The possibility that Republicans will recapture the Senate in 2014 lurks in the background of almost every story about American politics. The positive news about the Affordable Care Act is inextricably linked to the question of whether a Congress under complete GOP control would reopen its books. Many liberals are increasingly concerned about the possibility that Supreme Court Justice Ruth Bader Ginsburg will only be moved to retire after Democrats have lost a good measure of control over who will replace her. President Obama would probably have to veto a bunch of bills. Republicans would double their oversight capabilities.
And so on.
None of these scenarios is good for Democrats, and there's no sense in anyone convincing themselves that a GOP Senate takeover would be a wash for their party or the president.

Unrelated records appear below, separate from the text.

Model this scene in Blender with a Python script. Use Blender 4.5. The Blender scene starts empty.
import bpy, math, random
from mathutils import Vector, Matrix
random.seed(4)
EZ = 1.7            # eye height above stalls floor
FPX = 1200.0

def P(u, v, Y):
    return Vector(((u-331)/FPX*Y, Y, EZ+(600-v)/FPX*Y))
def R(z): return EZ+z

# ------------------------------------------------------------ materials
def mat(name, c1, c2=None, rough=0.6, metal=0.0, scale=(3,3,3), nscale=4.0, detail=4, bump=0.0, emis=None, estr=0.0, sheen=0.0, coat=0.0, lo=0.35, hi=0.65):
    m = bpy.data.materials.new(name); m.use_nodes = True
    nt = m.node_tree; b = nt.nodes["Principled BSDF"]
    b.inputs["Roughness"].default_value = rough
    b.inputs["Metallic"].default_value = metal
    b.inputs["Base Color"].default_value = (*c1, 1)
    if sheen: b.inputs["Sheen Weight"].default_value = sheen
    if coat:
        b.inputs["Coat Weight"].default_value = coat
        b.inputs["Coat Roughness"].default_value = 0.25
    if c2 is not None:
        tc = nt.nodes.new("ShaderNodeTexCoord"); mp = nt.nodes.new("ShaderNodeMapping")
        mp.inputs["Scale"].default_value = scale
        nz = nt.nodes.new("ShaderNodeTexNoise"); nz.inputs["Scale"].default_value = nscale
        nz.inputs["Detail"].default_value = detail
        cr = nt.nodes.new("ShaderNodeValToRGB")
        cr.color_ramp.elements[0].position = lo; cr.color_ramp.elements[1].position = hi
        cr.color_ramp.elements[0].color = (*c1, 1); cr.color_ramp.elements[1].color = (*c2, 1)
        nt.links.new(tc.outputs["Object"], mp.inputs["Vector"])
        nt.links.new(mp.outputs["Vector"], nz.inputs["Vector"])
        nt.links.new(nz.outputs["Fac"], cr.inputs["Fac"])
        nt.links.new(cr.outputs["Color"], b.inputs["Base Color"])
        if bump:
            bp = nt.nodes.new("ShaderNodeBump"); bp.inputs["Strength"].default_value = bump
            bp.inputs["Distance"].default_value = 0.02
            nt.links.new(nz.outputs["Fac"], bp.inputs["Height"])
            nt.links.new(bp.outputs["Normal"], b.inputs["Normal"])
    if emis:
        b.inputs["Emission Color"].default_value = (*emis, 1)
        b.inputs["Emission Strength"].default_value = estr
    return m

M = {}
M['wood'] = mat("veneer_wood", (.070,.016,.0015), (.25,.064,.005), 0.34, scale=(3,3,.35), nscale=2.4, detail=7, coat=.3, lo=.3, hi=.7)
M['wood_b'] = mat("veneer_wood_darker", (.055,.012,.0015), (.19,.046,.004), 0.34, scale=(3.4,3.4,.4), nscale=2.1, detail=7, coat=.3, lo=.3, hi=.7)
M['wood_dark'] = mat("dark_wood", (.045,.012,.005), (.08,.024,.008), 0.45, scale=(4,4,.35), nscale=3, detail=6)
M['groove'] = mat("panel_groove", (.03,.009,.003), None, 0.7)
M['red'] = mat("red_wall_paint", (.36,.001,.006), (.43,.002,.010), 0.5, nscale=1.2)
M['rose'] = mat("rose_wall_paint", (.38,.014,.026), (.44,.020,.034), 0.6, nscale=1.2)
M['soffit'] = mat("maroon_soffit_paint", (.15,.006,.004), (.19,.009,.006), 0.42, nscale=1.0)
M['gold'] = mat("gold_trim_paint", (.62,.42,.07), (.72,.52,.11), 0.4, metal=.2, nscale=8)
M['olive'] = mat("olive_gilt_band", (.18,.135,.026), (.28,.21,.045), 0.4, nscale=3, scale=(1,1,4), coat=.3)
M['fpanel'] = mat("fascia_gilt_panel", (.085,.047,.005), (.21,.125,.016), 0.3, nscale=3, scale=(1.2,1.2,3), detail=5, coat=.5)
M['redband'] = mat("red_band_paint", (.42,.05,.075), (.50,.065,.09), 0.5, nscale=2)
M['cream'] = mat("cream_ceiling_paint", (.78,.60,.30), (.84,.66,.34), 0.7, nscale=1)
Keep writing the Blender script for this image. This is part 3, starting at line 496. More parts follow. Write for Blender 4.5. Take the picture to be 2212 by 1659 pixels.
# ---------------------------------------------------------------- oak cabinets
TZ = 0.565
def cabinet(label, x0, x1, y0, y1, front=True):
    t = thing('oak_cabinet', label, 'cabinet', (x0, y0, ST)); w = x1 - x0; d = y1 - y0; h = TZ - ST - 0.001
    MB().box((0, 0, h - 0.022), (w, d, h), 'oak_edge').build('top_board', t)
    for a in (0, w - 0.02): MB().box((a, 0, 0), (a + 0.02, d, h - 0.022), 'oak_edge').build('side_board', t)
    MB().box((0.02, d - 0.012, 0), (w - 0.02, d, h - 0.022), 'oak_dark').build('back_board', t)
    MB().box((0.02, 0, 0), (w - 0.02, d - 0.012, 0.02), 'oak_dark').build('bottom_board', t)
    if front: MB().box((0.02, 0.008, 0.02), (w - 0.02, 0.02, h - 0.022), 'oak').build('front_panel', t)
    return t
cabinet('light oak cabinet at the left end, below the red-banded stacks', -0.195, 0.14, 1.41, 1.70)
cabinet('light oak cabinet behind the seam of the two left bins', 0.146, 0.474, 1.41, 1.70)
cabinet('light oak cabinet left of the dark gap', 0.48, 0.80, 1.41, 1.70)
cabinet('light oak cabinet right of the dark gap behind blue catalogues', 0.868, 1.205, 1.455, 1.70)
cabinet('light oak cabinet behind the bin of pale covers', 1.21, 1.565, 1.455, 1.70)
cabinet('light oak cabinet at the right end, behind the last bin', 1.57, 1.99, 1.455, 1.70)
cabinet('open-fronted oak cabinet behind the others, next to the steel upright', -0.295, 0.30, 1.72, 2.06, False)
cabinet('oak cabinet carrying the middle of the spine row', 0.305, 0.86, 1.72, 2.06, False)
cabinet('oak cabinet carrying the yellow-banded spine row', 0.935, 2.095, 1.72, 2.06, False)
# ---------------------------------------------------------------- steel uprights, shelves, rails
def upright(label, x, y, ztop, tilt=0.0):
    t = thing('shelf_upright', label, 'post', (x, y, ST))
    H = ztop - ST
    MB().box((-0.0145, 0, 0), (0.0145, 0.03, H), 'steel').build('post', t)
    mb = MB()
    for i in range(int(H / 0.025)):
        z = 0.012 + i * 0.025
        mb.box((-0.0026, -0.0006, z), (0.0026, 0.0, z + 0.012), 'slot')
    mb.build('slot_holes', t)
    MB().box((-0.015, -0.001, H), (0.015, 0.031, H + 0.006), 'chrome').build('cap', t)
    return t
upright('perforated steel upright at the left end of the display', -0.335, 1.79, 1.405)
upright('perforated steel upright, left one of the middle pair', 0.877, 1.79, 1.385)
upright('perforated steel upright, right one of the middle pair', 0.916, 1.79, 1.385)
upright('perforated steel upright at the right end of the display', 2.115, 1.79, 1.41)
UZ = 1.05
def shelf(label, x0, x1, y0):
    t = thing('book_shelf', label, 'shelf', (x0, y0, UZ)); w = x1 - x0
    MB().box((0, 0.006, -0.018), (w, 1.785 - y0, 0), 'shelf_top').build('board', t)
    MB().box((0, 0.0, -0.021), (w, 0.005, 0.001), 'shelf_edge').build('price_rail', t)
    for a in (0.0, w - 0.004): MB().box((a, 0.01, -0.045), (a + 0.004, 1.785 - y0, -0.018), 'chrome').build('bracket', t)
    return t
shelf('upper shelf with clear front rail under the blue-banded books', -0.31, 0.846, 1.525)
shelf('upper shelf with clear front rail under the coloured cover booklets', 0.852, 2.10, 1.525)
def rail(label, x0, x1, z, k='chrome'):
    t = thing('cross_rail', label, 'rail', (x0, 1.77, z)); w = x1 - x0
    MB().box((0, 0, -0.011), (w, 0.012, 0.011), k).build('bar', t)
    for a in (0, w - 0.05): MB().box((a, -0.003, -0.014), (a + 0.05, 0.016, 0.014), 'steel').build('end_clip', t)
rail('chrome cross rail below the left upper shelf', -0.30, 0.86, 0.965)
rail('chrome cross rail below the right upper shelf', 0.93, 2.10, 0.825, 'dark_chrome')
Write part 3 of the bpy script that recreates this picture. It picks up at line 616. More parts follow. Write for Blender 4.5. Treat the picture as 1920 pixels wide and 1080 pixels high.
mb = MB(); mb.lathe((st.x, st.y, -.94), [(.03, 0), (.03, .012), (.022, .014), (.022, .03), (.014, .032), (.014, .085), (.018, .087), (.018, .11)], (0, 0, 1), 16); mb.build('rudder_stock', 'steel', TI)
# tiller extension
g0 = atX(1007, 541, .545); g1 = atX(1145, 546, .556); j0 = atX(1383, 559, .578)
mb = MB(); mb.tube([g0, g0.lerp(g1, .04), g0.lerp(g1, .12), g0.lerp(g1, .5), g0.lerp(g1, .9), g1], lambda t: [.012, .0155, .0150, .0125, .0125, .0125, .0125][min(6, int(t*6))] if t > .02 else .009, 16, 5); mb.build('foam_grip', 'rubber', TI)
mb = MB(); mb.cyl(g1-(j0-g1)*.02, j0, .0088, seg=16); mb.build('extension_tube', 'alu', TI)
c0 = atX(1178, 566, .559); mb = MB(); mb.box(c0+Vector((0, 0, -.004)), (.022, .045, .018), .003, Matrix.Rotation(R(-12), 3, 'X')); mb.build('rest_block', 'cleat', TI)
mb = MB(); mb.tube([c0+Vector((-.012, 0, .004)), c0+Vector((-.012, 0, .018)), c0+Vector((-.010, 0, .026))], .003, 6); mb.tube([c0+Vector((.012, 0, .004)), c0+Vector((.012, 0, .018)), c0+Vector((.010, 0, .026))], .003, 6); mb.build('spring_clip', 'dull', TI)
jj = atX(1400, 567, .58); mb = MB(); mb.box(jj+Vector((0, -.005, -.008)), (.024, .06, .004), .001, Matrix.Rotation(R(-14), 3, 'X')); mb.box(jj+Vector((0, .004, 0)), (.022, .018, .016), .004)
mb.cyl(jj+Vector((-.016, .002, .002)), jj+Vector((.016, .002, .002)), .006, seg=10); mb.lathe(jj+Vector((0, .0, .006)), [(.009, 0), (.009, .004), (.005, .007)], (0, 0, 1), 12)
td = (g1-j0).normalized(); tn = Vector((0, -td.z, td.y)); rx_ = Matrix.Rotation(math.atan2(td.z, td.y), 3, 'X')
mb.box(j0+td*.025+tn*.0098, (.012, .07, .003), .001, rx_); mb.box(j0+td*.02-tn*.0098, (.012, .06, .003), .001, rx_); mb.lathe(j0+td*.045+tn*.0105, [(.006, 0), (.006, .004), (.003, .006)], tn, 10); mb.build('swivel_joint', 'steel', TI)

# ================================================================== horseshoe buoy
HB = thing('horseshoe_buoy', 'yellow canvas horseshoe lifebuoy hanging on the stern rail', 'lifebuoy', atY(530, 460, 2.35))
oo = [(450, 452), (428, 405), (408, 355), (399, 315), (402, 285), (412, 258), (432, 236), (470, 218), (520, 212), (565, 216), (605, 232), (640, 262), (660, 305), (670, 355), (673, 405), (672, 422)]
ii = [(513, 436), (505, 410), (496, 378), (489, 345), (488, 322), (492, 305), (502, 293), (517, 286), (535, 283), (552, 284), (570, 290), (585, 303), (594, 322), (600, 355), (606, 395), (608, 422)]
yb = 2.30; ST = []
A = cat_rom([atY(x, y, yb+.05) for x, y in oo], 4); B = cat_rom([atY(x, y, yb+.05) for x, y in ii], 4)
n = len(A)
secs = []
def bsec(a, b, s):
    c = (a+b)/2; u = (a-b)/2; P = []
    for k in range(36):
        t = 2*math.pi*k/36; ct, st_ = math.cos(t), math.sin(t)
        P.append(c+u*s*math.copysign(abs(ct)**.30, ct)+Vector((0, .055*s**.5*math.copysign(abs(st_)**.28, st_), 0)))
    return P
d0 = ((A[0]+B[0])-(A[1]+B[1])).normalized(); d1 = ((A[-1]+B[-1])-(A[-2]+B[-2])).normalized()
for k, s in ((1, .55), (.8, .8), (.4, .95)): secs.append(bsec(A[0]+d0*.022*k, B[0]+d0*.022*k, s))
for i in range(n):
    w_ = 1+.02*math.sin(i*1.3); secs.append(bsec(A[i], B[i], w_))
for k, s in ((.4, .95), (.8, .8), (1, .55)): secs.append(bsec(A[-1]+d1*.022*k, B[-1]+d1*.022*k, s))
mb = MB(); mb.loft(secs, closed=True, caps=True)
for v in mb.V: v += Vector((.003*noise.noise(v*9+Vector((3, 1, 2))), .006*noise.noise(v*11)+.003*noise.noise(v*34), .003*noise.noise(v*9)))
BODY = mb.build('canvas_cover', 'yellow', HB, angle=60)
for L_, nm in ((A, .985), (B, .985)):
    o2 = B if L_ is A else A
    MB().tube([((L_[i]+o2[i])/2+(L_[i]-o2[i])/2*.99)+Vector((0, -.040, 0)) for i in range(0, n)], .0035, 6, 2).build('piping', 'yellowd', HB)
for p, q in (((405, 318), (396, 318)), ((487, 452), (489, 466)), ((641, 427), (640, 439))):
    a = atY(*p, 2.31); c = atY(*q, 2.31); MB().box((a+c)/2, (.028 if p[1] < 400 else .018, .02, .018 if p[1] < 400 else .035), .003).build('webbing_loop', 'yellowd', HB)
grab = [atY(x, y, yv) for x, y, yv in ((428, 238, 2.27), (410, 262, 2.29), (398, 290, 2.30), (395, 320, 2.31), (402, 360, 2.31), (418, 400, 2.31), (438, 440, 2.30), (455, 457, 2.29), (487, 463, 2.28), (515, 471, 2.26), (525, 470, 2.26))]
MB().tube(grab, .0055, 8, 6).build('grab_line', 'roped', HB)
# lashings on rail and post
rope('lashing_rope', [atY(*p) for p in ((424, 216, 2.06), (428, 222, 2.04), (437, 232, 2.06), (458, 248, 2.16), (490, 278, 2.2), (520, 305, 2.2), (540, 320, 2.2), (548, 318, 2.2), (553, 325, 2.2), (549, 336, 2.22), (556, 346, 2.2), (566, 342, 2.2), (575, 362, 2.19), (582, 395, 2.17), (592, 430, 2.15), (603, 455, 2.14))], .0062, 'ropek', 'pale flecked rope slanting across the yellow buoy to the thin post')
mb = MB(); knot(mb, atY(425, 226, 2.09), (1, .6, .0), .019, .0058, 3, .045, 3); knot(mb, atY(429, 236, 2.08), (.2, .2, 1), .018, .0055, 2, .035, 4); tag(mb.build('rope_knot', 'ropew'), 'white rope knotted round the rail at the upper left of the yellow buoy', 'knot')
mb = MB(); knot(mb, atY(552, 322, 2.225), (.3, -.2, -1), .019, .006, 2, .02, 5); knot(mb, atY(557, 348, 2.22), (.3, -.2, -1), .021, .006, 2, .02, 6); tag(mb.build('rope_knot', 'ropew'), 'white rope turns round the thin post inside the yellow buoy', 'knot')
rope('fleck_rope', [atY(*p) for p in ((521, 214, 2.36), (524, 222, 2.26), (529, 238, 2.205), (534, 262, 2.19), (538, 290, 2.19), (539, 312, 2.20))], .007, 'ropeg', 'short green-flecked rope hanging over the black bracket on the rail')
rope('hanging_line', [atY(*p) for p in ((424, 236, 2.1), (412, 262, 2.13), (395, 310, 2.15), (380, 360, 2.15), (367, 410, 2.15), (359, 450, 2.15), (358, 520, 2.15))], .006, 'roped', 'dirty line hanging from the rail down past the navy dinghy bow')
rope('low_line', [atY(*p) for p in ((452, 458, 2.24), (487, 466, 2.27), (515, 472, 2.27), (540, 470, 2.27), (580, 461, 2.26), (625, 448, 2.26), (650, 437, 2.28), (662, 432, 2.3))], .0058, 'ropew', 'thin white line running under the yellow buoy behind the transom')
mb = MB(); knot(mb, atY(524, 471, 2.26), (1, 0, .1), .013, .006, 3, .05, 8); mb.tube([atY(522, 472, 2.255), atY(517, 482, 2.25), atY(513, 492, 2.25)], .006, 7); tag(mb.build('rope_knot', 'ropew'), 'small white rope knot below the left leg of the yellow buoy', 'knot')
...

But if you believe, as I do, that the most important meta-story in American politics today is the Republican Party's ongoing and increasingly bloody factional struggle for identity, a GOP Senate takeover would confront the party with new and fascinating internal challenges. With Senate Majority Leader Harry Reid sidelined, it would set the party up to do unencumbered battle with Obama, and deny him the opportunity to spend his last two years in office shaping his own legacy.
No doubt Obama wants to avoid that.
But with new power comes new pretenders. With respect to just about every potential partisan conflict, including the ones listed above, the tensions already simmering within the party will come boiling to the surface. And Republican leaders won't be able to satisfy their restive members with the familiar, mathematically questionable excuse that they only control one-half of one-third of government.
That might not matter if a majority American voters were hungry for confrontation and right-wing politics. But they're not. Republican political strategists know they're not. And the last thing they'd want to do ahead of the next presidential election, when they hope to end their losing streak, is allow inmates to take over the asylum.
We already know, for instance, that the country is experiencing Obamacare fatigue. And we know that as a result, Republicans are trying, with mixed results, to alter their messaging and midterm campaign focus. And though they'd surely love to damage Obama's signature accomplishment, or sow more public discontent with the law, we also know that unrelenting Obamacare brinksmanship can backfire.
But does Senator Ted Cruz know? Or more to the point, does he care? If he sees it as his job to win a Republican presidential primary, will he bury his head in the sand when Republican leaders soft-pedal their opposition, or refuse to use the debt limit and appropriations as levers with which to sabotage the law?
If Justice Ginsburg steps down in 2015 and Obama nominates a liberal female or ethnic minority, or a female ethnic minority to replace her what would Majority Leader Mitch McConnell do? If past is prologue, he'd just refuse to confirm anyone until 2017, banking on the chance that a Republican will replace Obama in the White House.
And yet I'm not entirely convinced that McConnell will decide that what was good, rational politics in 2011 and 2012 will be good, rational politics in 2015 and 2016, when his job isn't to deny Obama a second term, but to deny Hillary Clinton a first. Either way, hardliners will surely insist that McConnell do everything in his power to prevent Obama from replacing Ginsburg. The only reverie that distracts the American right as much as winning back the White House is a 6-3 majority on the Supreme Court, and confirming a third Obama nominee would make it much less likely. A Ginsburg retirement puts the Republican Party's two wildest fantasies at cross-purposes.
Ultra-conservatives will likewise want to pass divisive, unpopular legislation and investigate imagined conspiracies.
It's not clear to me which faction wins in these scenarios, but the more influence the right exerts, the harder it will be on the eventual Republican presidential nominee to forge an identity distinct from the massively unpopular GOP congressional delegation.
After the 2012 election, Governor Chris Christie saw this coming, and when House Republicans began playing games with disaster relief for New Jersey, he responded by triangulating against them. He called out House Speaker John Boehner by name and humiliated his own party on national television. Whether he knew it or not, he was borrowing from and embossing the playbook George W. Bush used to distinguish himself from the Gingrich revolutionaries.
Presumably Christie (or Jeb Bush or whomever wins the GOP nomination) would run the same basic play in 2016. But it's worth remembering that though George W. assumed the presidency in 2001, his strategy didn't actually work well enough to win it for him.